» **Task statement**: Print the lines from the one that contains "Write the bpy" to the one that contains "COL = sc.collection", inclusive, exactly as they appear, and please drop any pictures.

[START Entries]

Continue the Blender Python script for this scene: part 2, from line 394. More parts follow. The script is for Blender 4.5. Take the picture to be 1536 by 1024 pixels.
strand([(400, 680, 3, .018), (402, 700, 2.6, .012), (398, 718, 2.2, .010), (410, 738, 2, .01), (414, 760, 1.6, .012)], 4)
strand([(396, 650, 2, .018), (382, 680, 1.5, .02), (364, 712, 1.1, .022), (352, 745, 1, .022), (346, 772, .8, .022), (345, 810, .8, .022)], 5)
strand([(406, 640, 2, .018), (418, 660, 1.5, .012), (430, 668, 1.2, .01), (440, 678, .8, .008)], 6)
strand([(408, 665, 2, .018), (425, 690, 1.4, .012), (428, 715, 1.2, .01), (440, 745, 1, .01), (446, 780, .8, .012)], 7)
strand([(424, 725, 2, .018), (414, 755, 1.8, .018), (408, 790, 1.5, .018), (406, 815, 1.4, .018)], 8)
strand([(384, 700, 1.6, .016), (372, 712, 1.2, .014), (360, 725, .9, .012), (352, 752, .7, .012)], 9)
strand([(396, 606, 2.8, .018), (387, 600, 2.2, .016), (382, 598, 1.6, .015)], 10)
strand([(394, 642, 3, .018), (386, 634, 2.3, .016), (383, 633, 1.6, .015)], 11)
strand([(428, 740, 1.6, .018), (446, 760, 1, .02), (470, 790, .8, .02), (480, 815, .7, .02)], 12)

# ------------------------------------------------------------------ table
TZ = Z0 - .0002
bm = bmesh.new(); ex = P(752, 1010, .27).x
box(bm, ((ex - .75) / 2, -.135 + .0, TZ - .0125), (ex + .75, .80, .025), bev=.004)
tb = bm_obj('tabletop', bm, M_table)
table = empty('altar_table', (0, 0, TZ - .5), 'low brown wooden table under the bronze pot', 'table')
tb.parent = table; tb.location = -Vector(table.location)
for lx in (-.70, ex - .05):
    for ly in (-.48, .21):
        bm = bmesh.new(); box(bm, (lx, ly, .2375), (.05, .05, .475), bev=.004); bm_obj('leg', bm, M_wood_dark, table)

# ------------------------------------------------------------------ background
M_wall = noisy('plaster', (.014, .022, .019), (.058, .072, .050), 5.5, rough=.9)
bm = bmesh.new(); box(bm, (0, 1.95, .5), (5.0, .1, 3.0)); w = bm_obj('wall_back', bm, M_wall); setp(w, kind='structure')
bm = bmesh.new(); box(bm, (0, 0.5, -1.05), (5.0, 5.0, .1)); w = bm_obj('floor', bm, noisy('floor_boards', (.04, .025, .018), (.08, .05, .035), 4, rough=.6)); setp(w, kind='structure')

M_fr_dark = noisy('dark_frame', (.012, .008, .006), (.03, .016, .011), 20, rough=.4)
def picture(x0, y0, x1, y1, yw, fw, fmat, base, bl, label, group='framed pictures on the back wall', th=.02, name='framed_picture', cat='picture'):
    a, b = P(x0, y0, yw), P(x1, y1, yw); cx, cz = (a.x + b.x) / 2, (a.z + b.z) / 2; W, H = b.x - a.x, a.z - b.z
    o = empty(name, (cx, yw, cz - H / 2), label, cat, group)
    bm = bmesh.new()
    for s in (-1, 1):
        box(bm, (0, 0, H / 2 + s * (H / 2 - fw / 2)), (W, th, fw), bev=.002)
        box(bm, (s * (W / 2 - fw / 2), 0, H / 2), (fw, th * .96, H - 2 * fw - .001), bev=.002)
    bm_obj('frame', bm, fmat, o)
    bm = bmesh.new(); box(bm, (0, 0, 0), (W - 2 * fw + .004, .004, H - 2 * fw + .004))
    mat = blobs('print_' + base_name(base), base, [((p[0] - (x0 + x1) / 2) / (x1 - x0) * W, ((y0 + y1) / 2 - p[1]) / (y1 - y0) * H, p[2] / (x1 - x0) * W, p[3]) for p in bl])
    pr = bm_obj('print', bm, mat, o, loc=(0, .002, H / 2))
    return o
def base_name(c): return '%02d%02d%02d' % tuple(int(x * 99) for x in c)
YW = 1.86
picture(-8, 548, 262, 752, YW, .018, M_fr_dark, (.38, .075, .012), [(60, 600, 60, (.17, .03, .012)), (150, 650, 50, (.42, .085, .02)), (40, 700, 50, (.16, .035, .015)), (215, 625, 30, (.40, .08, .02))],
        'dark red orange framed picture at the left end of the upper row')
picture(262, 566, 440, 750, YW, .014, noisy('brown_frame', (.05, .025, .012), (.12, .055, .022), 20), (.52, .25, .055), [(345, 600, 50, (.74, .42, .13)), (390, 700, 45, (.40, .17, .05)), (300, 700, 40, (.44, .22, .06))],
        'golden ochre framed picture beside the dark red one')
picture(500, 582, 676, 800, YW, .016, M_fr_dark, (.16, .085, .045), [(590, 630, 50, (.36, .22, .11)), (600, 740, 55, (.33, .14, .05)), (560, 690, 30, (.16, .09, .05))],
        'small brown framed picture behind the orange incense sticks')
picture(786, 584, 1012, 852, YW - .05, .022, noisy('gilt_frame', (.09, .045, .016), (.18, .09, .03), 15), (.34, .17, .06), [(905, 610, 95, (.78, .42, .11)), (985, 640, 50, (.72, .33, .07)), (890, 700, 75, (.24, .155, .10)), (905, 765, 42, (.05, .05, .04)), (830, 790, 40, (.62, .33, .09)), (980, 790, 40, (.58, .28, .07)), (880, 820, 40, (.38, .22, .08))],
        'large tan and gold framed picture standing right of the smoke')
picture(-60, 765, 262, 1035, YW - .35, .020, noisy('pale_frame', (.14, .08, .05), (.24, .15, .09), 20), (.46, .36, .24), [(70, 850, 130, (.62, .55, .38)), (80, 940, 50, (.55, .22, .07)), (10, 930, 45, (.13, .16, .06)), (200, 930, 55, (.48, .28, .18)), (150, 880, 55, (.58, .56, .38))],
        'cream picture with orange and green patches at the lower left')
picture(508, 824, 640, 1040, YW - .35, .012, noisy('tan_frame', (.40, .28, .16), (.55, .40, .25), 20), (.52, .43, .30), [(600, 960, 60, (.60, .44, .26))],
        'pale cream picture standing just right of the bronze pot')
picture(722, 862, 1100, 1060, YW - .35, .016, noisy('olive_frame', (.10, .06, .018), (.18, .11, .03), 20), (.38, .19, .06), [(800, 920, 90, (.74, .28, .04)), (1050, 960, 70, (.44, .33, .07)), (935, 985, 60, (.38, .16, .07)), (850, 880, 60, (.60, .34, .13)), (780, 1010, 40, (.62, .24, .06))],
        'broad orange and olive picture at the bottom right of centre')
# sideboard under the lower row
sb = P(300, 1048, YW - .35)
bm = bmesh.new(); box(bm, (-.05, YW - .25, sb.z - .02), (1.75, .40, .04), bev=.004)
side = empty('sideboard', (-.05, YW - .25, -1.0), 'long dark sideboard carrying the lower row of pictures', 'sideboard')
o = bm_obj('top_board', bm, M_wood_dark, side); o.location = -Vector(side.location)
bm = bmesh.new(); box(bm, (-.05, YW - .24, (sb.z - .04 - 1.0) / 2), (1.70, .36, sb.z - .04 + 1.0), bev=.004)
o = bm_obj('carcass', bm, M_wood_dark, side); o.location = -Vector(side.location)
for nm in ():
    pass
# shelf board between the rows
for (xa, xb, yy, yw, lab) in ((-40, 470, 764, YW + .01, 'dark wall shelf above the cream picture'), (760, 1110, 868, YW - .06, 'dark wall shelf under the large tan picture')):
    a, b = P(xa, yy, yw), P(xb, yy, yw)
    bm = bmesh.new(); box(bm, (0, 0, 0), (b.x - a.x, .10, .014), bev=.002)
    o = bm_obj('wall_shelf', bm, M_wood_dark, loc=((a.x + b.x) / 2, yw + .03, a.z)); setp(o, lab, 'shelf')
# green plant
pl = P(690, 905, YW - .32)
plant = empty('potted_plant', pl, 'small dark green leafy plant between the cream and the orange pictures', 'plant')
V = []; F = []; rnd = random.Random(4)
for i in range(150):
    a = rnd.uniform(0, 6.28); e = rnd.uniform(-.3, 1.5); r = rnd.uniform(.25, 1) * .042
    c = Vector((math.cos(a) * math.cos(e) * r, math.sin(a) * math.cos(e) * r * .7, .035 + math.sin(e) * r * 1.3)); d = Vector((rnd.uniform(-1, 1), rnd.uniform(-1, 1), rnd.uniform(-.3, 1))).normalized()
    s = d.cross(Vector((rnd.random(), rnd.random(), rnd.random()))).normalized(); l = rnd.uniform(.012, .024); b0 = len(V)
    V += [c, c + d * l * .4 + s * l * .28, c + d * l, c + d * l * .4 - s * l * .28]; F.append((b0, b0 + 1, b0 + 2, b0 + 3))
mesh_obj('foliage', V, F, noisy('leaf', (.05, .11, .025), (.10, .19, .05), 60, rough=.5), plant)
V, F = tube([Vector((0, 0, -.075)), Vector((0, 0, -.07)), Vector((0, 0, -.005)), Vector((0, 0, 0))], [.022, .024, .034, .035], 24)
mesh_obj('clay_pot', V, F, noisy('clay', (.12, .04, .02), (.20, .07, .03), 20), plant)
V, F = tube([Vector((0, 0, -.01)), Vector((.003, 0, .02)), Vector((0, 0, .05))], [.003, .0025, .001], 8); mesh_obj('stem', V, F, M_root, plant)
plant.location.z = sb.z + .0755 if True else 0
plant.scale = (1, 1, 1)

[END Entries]
[START Entries]

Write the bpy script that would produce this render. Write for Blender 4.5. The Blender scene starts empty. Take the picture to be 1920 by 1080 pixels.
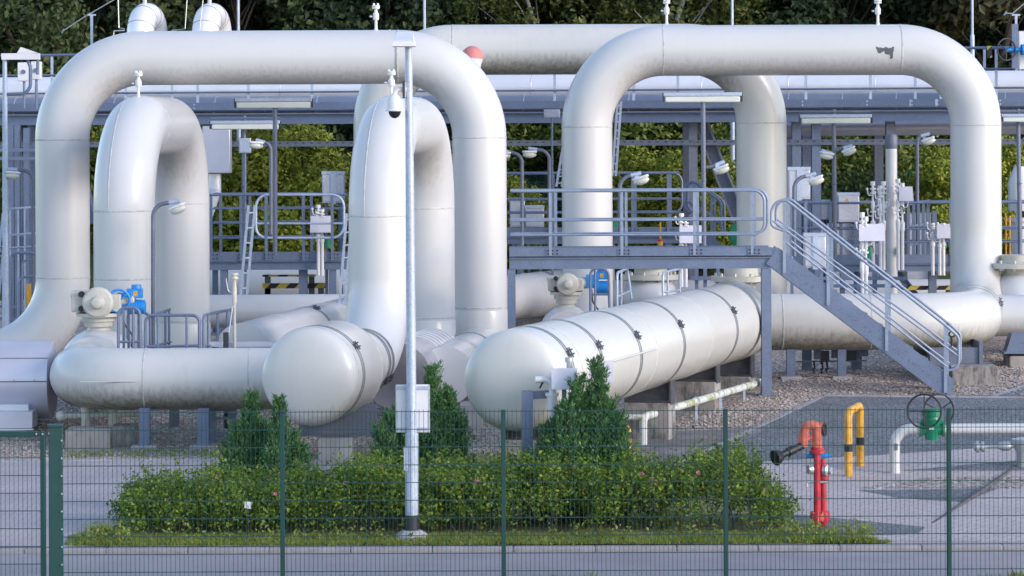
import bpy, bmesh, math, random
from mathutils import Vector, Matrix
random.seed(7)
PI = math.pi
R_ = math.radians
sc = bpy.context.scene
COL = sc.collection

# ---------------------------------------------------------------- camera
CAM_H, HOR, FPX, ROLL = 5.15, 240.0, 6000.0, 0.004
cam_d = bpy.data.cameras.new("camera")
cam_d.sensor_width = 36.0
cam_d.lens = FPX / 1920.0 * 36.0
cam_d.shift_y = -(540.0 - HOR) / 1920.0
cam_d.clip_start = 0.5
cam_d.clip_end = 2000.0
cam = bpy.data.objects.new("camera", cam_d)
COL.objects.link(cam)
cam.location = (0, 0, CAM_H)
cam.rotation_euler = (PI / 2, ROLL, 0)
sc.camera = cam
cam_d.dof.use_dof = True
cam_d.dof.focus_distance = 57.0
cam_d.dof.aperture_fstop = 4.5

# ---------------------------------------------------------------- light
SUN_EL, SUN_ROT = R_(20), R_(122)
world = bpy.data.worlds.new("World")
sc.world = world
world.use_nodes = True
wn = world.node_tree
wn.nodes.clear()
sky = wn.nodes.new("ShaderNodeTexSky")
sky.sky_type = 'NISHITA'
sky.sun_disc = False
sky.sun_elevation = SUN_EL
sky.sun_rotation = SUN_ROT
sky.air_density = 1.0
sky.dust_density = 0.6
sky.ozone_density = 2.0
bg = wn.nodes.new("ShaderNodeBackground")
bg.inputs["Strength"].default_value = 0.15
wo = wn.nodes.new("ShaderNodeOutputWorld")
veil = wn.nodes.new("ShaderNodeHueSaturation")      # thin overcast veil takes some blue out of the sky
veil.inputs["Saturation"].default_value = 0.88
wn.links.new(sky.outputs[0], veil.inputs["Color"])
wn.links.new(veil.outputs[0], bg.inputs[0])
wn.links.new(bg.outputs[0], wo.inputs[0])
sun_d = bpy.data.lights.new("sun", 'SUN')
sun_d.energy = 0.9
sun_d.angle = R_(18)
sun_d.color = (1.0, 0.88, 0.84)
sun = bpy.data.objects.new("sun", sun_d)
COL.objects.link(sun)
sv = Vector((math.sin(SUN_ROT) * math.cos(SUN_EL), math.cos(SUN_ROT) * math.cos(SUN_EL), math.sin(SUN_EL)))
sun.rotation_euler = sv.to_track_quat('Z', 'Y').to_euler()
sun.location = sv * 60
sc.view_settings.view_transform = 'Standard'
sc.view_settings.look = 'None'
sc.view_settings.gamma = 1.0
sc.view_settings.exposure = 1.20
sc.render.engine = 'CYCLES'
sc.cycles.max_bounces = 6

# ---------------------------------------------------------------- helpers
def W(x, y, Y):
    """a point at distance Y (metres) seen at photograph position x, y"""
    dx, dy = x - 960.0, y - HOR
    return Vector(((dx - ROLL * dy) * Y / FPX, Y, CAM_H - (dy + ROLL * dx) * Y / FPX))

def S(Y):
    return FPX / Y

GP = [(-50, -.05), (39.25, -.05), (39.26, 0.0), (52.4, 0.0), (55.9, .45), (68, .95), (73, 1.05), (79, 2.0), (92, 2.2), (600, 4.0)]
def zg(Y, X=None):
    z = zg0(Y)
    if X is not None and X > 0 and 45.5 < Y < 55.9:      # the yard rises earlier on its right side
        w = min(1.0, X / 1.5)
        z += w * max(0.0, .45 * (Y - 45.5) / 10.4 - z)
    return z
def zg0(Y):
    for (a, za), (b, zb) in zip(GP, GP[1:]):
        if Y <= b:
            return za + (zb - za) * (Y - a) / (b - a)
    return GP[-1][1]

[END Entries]

» **Reply to the exercise**:
Write the bpy script that would produce this render. Write for Blender 4.5. The Blender scene starts empty. Take the picture to be 1920 by 1080 pixels.
import bpy, bmesh, math, random
from mathutils import Vector, Matrix
random.seed(7)
PI = math.pi
R_ = math.radians
sc = bpy.context.scene
COL = sc.collection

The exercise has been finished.